* BEGIN Recorded data *

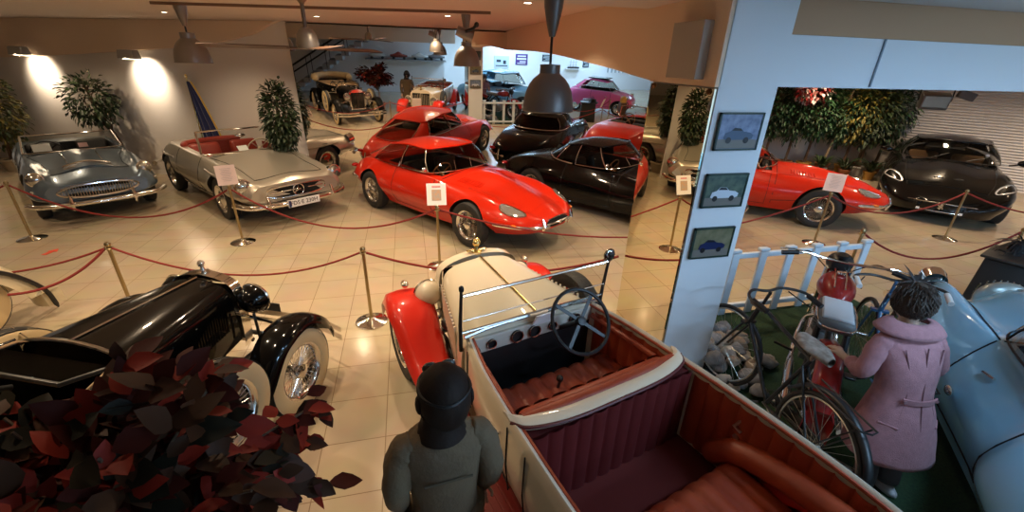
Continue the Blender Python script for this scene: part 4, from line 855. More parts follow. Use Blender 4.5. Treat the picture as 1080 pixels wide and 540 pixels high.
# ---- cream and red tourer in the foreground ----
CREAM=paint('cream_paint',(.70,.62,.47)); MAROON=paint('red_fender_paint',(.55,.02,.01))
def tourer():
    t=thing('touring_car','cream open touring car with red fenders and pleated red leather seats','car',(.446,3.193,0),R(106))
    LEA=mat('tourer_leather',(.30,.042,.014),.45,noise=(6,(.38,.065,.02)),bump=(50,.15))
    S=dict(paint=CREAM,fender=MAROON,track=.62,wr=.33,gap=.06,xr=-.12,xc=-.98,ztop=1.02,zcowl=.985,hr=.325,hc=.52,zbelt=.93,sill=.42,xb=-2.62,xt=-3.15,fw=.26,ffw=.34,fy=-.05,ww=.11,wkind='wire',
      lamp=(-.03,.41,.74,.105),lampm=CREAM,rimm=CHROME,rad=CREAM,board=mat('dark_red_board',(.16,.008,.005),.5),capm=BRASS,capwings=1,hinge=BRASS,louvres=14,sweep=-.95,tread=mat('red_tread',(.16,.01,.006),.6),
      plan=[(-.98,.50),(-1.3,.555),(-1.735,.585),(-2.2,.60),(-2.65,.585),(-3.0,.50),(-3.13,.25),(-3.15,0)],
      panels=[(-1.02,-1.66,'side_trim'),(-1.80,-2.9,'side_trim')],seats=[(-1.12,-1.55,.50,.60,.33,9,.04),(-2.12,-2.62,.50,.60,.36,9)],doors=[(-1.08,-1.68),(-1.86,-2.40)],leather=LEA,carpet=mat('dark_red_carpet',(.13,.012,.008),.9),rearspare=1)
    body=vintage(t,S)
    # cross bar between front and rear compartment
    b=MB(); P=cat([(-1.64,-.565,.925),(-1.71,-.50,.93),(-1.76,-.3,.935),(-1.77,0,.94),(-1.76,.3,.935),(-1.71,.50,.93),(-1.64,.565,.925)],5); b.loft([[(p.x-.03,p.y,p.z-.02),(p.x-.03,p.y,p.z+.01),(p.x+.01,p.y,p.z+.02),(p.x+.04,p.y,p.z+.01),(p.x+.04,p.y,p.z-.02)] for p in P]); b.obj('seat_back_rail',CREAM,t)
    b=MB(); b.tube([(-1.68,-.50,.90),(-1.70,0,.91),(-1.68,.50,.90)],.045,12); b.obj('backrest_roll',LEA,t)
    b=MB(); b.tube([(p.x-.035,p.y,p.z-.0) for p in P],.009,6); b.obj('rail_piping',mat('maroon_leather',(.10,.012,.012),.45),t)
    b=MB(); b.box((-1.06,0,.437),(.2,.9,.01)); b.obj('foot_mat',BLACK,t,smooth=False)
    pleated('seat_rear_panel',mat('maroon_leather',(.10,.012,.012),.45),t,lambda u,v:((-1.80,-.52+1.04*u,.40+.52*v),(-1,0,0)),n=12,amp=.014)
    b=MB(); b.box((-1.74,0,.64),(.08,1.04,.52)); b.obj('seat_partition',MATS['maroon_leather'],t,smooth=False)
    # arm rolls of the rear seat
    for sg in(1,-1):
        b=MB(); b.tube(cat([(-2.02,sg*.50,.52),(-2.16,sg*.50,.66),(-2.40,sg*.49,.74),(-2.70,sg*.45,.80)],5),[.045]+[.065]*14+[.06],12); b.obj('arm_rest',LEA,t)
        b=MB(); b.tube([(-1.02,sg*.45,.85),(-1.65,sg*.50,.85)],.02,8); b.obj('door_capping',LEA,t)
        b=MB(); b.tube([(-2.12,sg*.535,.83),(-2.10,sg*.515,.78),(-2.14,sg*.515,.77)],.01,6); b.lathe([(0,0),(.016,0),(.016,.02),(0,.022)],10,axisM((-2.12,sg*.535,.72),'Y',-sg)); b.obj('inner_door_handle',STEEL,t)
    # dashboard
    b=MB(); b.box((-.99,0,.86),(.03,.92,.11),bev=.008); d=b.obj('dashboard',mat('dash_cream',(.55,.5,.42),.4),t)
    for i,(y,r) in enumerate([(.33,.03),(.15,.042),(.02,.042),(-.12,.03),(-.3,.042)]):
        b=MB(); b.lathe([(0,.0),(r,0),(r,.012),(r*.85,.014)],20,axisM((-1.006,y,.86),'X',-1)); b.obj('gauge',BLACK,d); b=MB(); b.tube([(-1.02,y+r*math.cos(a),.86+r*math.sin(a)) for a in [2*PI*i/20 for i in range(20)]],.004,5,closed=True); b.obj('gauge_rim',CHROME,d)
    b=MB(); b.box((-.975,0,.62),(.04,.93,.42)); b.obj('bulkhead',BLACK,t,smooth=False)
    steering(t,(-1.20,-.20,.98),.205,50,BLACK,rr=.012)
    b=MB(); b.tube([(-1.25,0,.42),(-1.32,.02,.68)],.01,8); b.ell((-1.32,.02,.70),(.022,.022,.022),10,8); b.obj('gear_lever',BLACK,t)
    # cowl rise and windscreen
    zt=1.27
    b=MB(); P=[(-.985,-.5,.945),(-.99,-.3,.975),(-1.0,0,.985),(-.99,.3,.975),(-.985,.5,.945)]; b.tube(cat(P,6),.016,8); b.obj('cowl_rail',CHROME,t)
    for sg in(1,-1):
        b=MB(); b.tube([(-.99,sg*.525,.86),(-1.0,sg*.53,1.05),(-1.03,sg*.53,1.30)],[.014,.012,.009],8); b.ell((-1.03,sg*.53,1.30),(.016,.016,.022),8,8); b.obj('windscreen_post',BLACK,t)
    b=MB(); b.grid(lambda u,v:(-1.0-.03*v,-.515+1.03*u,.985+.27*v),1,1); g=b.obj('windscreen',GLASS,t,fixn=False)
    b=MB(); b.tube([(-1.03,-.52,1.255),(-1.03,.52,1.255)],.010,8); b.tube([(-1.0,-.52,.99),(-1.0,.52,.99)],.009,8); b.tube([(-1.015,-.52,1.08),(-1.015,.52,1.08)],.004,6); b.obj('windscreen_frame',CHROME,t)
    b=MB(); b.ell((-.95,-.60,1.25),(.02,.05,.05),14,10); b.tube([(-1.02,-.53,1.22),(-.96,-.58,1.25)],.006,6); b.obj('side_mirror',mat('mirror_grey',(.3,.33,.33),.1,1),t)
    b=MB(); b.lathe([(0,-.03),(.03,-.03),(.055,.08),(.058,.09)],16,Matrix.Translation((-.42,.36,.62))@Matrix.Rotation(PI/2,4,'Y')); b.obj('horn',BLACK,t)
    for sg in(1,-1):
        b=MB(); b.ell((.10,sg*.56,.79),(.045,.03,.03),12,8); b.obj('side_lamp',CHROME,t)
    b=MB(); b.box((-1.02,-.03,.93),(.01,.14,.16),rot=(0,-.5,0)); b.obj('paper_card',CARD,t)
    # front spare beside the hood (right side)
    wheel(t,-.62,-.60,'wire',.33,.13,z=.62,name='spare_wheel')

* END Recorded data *

Restate the whole listing above exactly, except for its images.

_Correct output_
Continue the Blender Python script for this scene: part 4, from line 855. More parts follow. Use Blender 4.5. Treat the picture as 1080 pixels wide and 540 pixels high.
# ---- cream and red tourer in the foreground ----
CREAM=paint('cream_paint',(.70,.62,.47)); MAROON=paint('red_fender_paint',(.55,.02,.01))
def tourer():
    t=thing('touring_car','cream open touring car with red fenders and pleated red leather seats','car',(.446,3.193,0),R(106))
    LEA=mat('tourer_leather',(.30,.042,.014),.45,noise=(6,(.38,.065,.02)),bump=(50,.15))
    S=dict(paint=CREAM,fender=MAROON,track=.62,wr=.33,gap=.06,xr=-.12,xc=-.98,ztop=1.02,zcowl=.985,hr=.325,hc=.52,zbelt=.93,sill=.42,xb=-2.62,xt=-3.15,fw=.26,ffw=.34,fy=-.05,ww=.11,wkind='wire',
      lamp=(-.03,.41,.74,.105),lampm=CREAM,rimm=CHROME,rad=CREAM,board=mat('dark_red_board',(.16,.008,.005),.5),capm=BRASS,capwings=1,hinge=BRASS,louvres=14,sweep=-.95,tread=mat('red_tread',(.16,.01,.006),.6),
      plan=[(-.98,.50),(-1.3,.555),(-1.735,.585),(-2.2,.60),(-2.65,.585),(-3.0,.50),(-3.13,.25),(-3.15,0)],
      panels=[(-1.02,-1.66,'side_trim'),(-1.80,-2.9,'side_trim')],seats=[(-1.12,-1.55,.50,.60,.33,9,.04),(-2.12,-2.62,.50,.60,.36,9)],doors=[(-1.08,-1.68),(-1.86,-2.40)],leather=LEA,carpet=mat('dark_red_carpet',(.13,.012,.008),.9),rearspare=1)
    body=vintage(t,S)
    # cross bar between front and rear compartment
    b=MB(); P=cat([(-1.64,-.565,.925),(-1.71,-.50,.93),(-1.76,-.3,.935),(-1.77,0,.94),(-1.76,.3,.935),(-1.71,.50,.93),(-1.64,.565,.925)],5); b.loft([[(p.x-.03,p.y,p.z-.02),(p.x-.03,p.y,p.z+.01),(p.x+.01,p.y,p.z+.02),(p.x+.04,p.y,p.z+.01),(p.x+.04,p.y,p.z-.02)] for p in P]); b.obj('seat_back_rail',CREAM,t)
    b=MB(); b.tube([(-1.68,-.50,.90),(-1.70,0,.91),(-1.68,.50,.90)],.045,12); b.obj('backrest_roll',LEA,t)
    b=MB(); b.tube([(p.x-.035,p.y,p.z-.0) for p in P],.009,6); b.obj('rail_piping',mat('maroon_leather',(.10,.012,.012),.45),t)
    b=MB(); b.box((-1.06,0,.437),(.2,.9,.01)); b.obj('foot_mat',BLACK,t,smooth=False)
    pleated('seat_rear_panel',mat('maroon_leather',(.10,.012,.012),.45),t,lambda u,v:((-1.80,-.52+1.04*u,.40+.52*v),(-1,0,0)),n=12,amp=.014)
    b=MB(); b.box((-1.74,0,.64),(.08,1.04,.52)); b.obj('seat_partition',MATS['maroon_leather'],t,smooth=False)
    # arm rolls of the rear seat
    for sg in(1,-1):
        b=MB(); b.tube(cat([(-2.02,sg*.50,.52),(-2.16,sg*.50,.66),(-2.40,sg*.49,.74),(-2.70,sg*.45,.80)],5),[.045]+[.065]*14+[.06],12); b.obj('arm_rest',LEA,t)
        b=MB(); b.tube([(-1.02,sg*.45,.85),(-1.65,sg*.50,.85)],.02,8); b.obj('door_capping',LEA,t)
        b=MB(); b.tube([(-2.12,sg*.535,.83),(-2.10,sg*.515,.78),(-2.14,sg*.515,.77)],.01,6); b.lathe([(0,0),(.016,0),(.016,.02),(0,.022)],10,axisM((-2.12,sg*.535,.72),'Y',-sg)); b.obj('inner_door_handle',STEEL,t)
    # dashboard
    b=MB(); b.box((-.99,0,.86),(.03,.92,.11),bev=.008); d=b.obj('dashboard',mat('dash_cream',(.55,.5,.42),.4),t)
    for i,(y,r) in enumerate([(.33,.03),(.15,.042),(.02,.042),(-.12,.03),(-.3,.042)]):
        b=MB(); b.lathe([(0,.0),(r,0),(r,.012),(r*.85,.014)],20,axisM((-1.006,y,.86),'X',-1)); b.obj('gauge',BLACK,d); b=MB(); b.tube([(-1.02,y+r*math.cos(a),.86+r*math.sin(a)) for a in [2*PI*i/20 for i in range(20)]],.004,5,closed=True); b.obj('gauge_rim',CHROME,d)
    b=MB(); b.box((-.975,0,.62),(.04,.93,.42)); b.obj('bulkhead',BLACK,t,smooth=False)
    steering(t,(-1.20,-.20,.98),.205,50,BLACK,rr=.012)
    b=MB(); b.tube([(-1.25,0,.42),(-1.32,.02,.68)],.01,8); b.ell((-1.32,.02,.70),(.022,.022,.022),10,8); b.obj('gear_lever',BLACK,t)
    # cowl rise and windscreen
    zt=1.27
    b=MB(); P=[(-.985,-.5,.945),(-.99,-.3,.975),(-1.0,0,.985),(-.99,.3,.975),(-.985,.5,.945)]; b.tube(cat(P,6),.016,8); b.obj('cowl_rail',CHROME,t)
    for sg in(1,-1):
        b=MB(); b.tube([(-.99,sg*.525,.86),(-1.0,sg*.53,1.05),(-1.03,sg*.53,1.30)],[.014,.012,.009],8); b.ell((-1.03,sg*.53,1.30),(.016,.016,.022),8,8); b.obj('windscreen_post',BLACK,t)
    b=MB(); b.grid(lambda u,v:(-1.0-.03*v,-.515+1.03*u,.985+.27*v),1,1); g=b.obj('windscreen',GLASS,t,fixn=False)
    b=MB(); b.tube([(-1.03,-.52,1.255),(-1.03,.52,1.255)],.010,8); b.tube([(-1.0,-.52,.99),(-1.0,.52,.99)],.009,8); b.tube([(-1.015,-.52,1.08),(-1.015,.52,1.08)],.004,6); b.obj('windscreen_frame',CHROME,t)
    b=MB(); b.ell((-.95,-.60,1.25),(.02,.05,.05),14,10); b.tube([(-1.02,-.53,1.22),(-.96,-.58,1.25)],.006,6); b.obj('side_mirror',mat('mirror_grey',(.3,.33,.33),.1,1),t)
    b=MB(); b.lathe([(0,-.03),(.03,-.03),(.055,.08),(.058,.09)],16,Matrix.Translation((-.42,.36,.62))@Matrix.Rotation(PI/2,4,'Y')); b.obj('horn',BLACK,t)
    for sg in(1,-1):
        b=MB(); b.ell((.10,sg*.56,.79),(.045,.03,.03),12,8); b.obj('side_lamp',CHROME,t)
    b=MB(); b.box((-1.02,-.03,.93),(.01,.14,.16),rot=(0,-.5,0)); b.obj('paper_card',CARD,t)
    # front spare beside the hood (right side)
    wheel(t,-.62,-.60,'wire',.33,.13,z=.62,name='spare_wheel')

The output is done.